See, the basic plot is that you've got the Serpent Society —
Tarantino calls them something else, but the man knows his comics, and,
c'mon, they're the Serpent Society — and one day Black Mamba goes
missing. She decides to go straight, takes up with Dick Schiller, is
all set to get married and live out her life as Arlene the record shop
chick... but her old boss (and lover) doesn't take kindly to the idea,
and he and a quartet of Mamba's former associates gun down everyone in
the church at her wedding rehearsal. Only Mamba herself survives, and
she ends up in a coma for four years. When she wakes up, she sets out
for revenge. Cue several hours of fight scenes.
It turns out that the reason Mamba split in the first place is that
she discovered she was pregnant — and didn't want her daughter
raised to think violence was normal. The theme of children exposed
to violence comes up over and over again. There's an anime sequence in,
I think, the second hour — the movie's four hours long and split into
two volumes — in which a young girl watches a Yakuza gang slaughter
her parents; she vows revenge and becomes the queen of the Tokyo underworld.
The first revenge sequence involves Black Mamba coming to Copperhead's house
and trying to kill her the moment she answers the door; problem is, a couple
of minutes later Copperhead's four-year-old daughter comes home, and Mamba
doesn't want to kill the mother in front of the little girl. She ends up
doing so anyway — knife through the sternum, turn, there's the
preschooler looking on. And twenty years from now Mamba's going to have
another revenge fight on her hands.
Then there's the end of the movie, when Black Mamba finally tracks Bill
to his hideout... and finds her daughter, whom she'd thought dead, shooting
at her. The gun's a toy, but it's exactly what running away
was supposed to prevent. We learn the little girl's been stomping on
goldfish and watching Shaolin Assassin in lieu of listening to a
bedtime story. She doesn't seem to find it beyond the pale when she
learns that Daddy shot Mommy in the head. It is just a matter of time
before she gets into the swords. (By the way, the sword fetish in this
movie is really over the top. Obsession with weapons unnerves me. Still,
I guess I have to rank sword nuts above gun nuts, if only because of
marketing blurbs like, "With its distinctive square tsuba and full tang
construction, this is truly a sword any ninja would appreciate." This
is an actual quote from Ebay.)
Now, it's hard to take anything in Kill Bill entirely seriously,
even as it does its best to wring drama out of a pastiche world built
around swordfights and the Serpent Society. But the dispute between
the protagonist and the title character is not totally inapplicable
to our world. Instilling young people with the sense that violence is
beyond the pale is important. We seem to be going the other way,
though. When I was growing up, media critics recited statistics about
the number of murders kids saw on television over the course of their
childhoods; now you can add to that the number of murders the typical
American kid commits over the same period, on Playstations and
such. It's a minor factor compared to the home environment, but it's
still a factor. I've been reading about trends in the military and
one interesting development is that from WWII up to the current war,
the percentage of American troops who actually fired their weapons
when in a combat situation has risen from about 15% to nearly 100%.

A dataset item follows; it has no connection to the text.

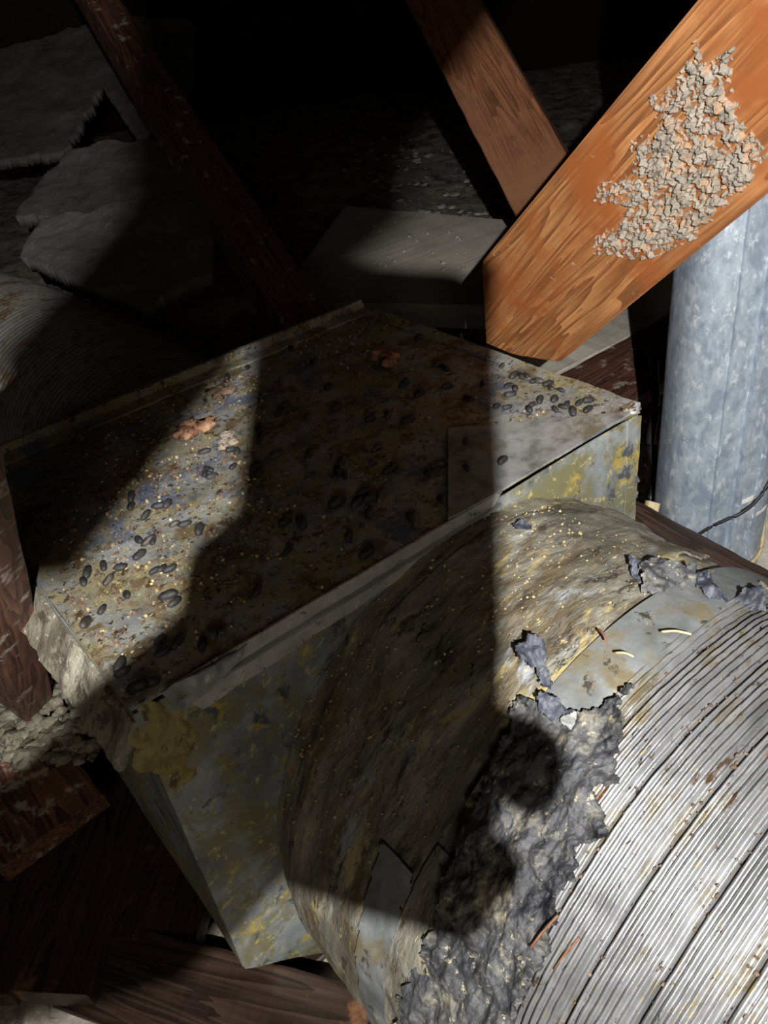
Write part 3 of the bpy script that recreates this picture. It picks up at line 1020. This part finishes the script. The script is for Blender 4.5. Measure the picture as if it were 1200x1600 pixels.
mb = MB()
for k in range(260):
    px, py = random.uniform(540, 870), random.uniform(215, 345)
    q = onz(px, py, FZ + 0.02)
    lump(mb, q, random.uniform(0.006, 0.05) ** 1.3, k, (1.3, 1, 0.4), (5, 7), 0.9, 3.0)
for k in range(40):
    px, py = random.uniform(560, 840), random.uniform(345, 425)
    lump(mb, onz(px, py, -0.279), random.uniform(0.003, 0.009), k, (1, 1, 0.7), (4, 6), 0.5)
for k in range(220):
    px, py = random.uniform(880, 1250), random.uniform(500, 980)
    lump(mb, onz(px, py, FZ + 0.015), random.uniform(0.004, 0.018), k, (1, 1, 0.6), (4, 6), 0.5)
o = mb.build('plaster_rubble', 'rubble')
tag(o, 'crumbled pale plaster rubble scattered on the floor behind', 'rubble')
o['kind'] = 'stuff'

mb = MB()
for k in range(900):
    px, py = random.uniform(-20, 150), random.uniform(930, 1190)
    lump(mb, onz(px, py, -0.382), 0.003 + 0.014 * random.random() ** 3, k, (1, 1, 0.6), (5, 7), 0.6)
o = mb.build('insulation_debris', 'yellow_ins')
tag(o, 'yellowed crumbling insulation debris left of the box', 'debris')
o['kind'] = 'stuff'
mb = MB()
for k in range(70):
    px, py = random.uniform(85, 165), random.uniform(1530, 1625)
    lump(mb, at(px, py, random.uniform(0.93, 0.97)), random.uniform(0.005, 0.015), k, (1, 1, 0.7), (5, 7), 0.7)
o = mb.build('grey_debris', 'rubble')
tag(o, 'grey flaky debris heaped against the joist at the bottom left', 'debris')
o['kind'] = 'stuff'
mb = MB()
for k in range(14):
    lump(mb, at(random.uniform(1188, 1212), random.uniform(930, 985), 0.70), random.uniform(0.006, 0.014), k, (1, 1, 1), (6, 8), 0.6)
tag(mb.build('insulation_tuft', 'yellow_ins'), 'tuft of yellowish insulation above the ribbed duct at the right edge', 'insulation')

# ================================================================== droppings, shells and crumbs on the box
def z3(L):
    return [(x / 2, 500 + y / 2) for x, y in L]
def z8(L):
    return [(300 + x / 2.4, 450 + y / 2.4) for x, y in L]
def z4(L):
    return [(600 + x / 2, 450 + y / 2) for x, y in L]
def z5(L):
    return [(x / 2, 900 + y / 2) for x, y in L]
lit = z3([(639, 409), (722, 405), (738, 408), (652, 466), (662, 486), (728, 457), (410, 552), (412, 581), (436, 490), (498, 580), (520, 573), (455, 610),
          (545, 637), (577, 635), (626, 655), (434, 684), (462, 690), (480, 686), (436, 732), (485, 785), (505, 776), (530, 775), (323, 768), (258, 820),
          (318, 905), (268, 945), (272, 788), (375, 770), (395, 858), (338, 812), (710, 180), (775, 148), (640, 480), (690, 245), (640, 250)])
shade = z8([(515, 372), (840, 402), (855, 398), (795, 360), (1040, 412), (960, 367), (1092, 353), (735, 475), (668, 490), (810, 490), (430, 482), (540, 450),
            (695, 600), (680, 655), (745, 680), (885, 700), (905, 690), (922, 668), (1032, 577), (1028, 678), (935, 797), (1060, 760), (1085, 768), (835, 868), (815, 860),
            (660, 845), (440, 620), (313, 624), (560, 650), (545, 690), (575, 700), (640, 770), (670, 790), (710, 780), (620, 800), (235, 670), (250, 690), (345, 440), (350, 880), (410, 880),
            (590, 940), (640, 1035), (655, 1000), (370, 225), (455, 275), (950, 300), (925, 285), (545, 810), (260, 560), (280, 540), (250, 530), (330, 470), (980, 180), (850, 190)])
shade += z5([(370, 275), (525, 60), (545, 80), (500, 200), (555, 205), (630, 215), (690, 170), (660, 180), (430, 350), (345, 278), (800, 45), (320, 330), (470, 330), (380, 300), (505, 235), (900, -80)])
right = z4([(370, 242), (405, 272), (430, 275), (445, 272), (468, 292), (522, 312), (514, 300), (553, 320), (530, 345), (462, 362), (490, 350), (575, 362), (612, 357),
            (390, 305), (395, 330), (410, 315), (372, 540), (437, 560), (353, 368), (385, 370), (535, 378), (480, 290), (640, 380), (590, 385), (560, 372), (455, 380), (640, 350)])

def drop_mesh(k):
    mb = MB()
    n = 9
    pts, rad = [], []
    for i in range(n):
        t = i / (n - 1) * 2 - 1
        pts.append(Vector((t * 0.0068, 0.0012 * math.sin(t * 1.5 + k), 0.0)))
        rad.append(max(0.0004, 0.0031 * (1 - abs(t) ** 2.6) ** 0.5) * (1 + 0.12 * nz(t * 3, k * 5.1, 0)))
    tube(mb, pts, rad, 10)
    return mb
proto = []
for k in range(4):
    o = drop_mesh(k).build('rodent_dropping', 'dropping' if k != 3 else 'dropping_b', mw=Matrix.Identity(4))
    proto.append(o.data)
    bpy.data.objects.remove(o)
def surf(px, py):
    p = onz(px, py, 0)
    inside = inpoly(px, py, [(700, 668), (985, 643), (762, 778), (700, 810)])
    z = 0.009 if inside else topz(p.x, p.y)
    if p.y > D - 0.034:
        z = 0.0075
    return onz(px, py, z + 0.0026)
for L, label, grp, s0 in ((lit, 'small dark rodent dropping on the bright strip of the box top', 'droppings on the lit strip', 1.0),
                          (shade, 'small dark rodent dropping on the shadowed middle of the box top', 'droppings in the shadow', 1.15),
                          (right, 'small dark rodent dropping near the right corner of the box top', 'droppings by the right corner', 0.95)):
    for i, (x, y) in enumerate(L):
        p = surf(x, y)
        if not (0.008 < p.x < W - 0.008 and 0.008 < p.y < D - 0.008):
            continue
        o = bpy.data.objects.new('rodent_dropping', random.choice(proto))
        COL.objects.link(o)
        s = s0 * random.uniform(0.85, 1.3)
        o.location = p
        o.scale = (s, s * random.uniform(0.95, 1.25), s)
        o.rotation_euler = (random.uniform(0, 6), random.uniform(-0.12, 0.12), random.uniform(-0.6, 1.6))
        tag(o, label, 'dropping', grp)

mb = MB()
for k in range(9):
    lump(mb, onz(random.uniform(282, 325), random.uniform(660, 685), 0.005), random.uniform(0.006, 0.011), k, (1.2, 1.0, 0.6), (8, 12), 0.8, 3.5)
tag(mb.build('chewed_nut_shell', 'shell'), 'broken reddish nut shell lying on the bright strip of the box top', 'nut shell')
mb = MB()
for k in range(7):
    lump(mb, onz(random.uniform(585, 618), random.uniform(548, 572), 0.005), random.uniform(0.006, 0.010), k + 20, (1.2, 1.0, 0.6), (8, 12), 0.8, 3.5)
tag(mb.build('chewed_nut_shell', 'shell'), 'broken nut shell in the shadow near the back corner of the box top', 'nut shell')
mb = MB()
for k in range(8):
    lump(mb, onz(random.uniform(325, 365), random.uniform(600, 622), 0.004), random.uniform(0.005, 0.009), k + 40, (1.2, 1.0, 0.5), (8, 12), 0.8, 3.5)
tag(mb.build('nest_scrap', 'crumb_b'), 'clump of brown nest scraps high on the bright strip', 'debris')
mb = MB()
for k in range(8):
    lump(mb, onz(random.uniform(345, 372), random.uniform(672, 700), 0.004), random.uniform(0.004, 0.008), k + 60, (1.2, 1.0, 0.5), (8, 12), 0.8, 3.5)
tag(mb.build('pale_scrap', 'residue'), 'pale papery scrap beside the nut shell on the bright strip', 'debris')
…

And I've read officers commenting that, yeah, part of the reason is
that sixty years ago, aiming a gun at another human being and pulling
the trigger was a new and traumatic experience for most people. Now
it's something they've done thousands of times before they even sign
up. Me, I find it traumatic to attack someone in a strategy game —
I lose at Civilization and Europa Universalis II and such because I
can't even bring myself to move little tokens to take things "by force."
So for all its good points, I couldn't really enjoy most of this movie.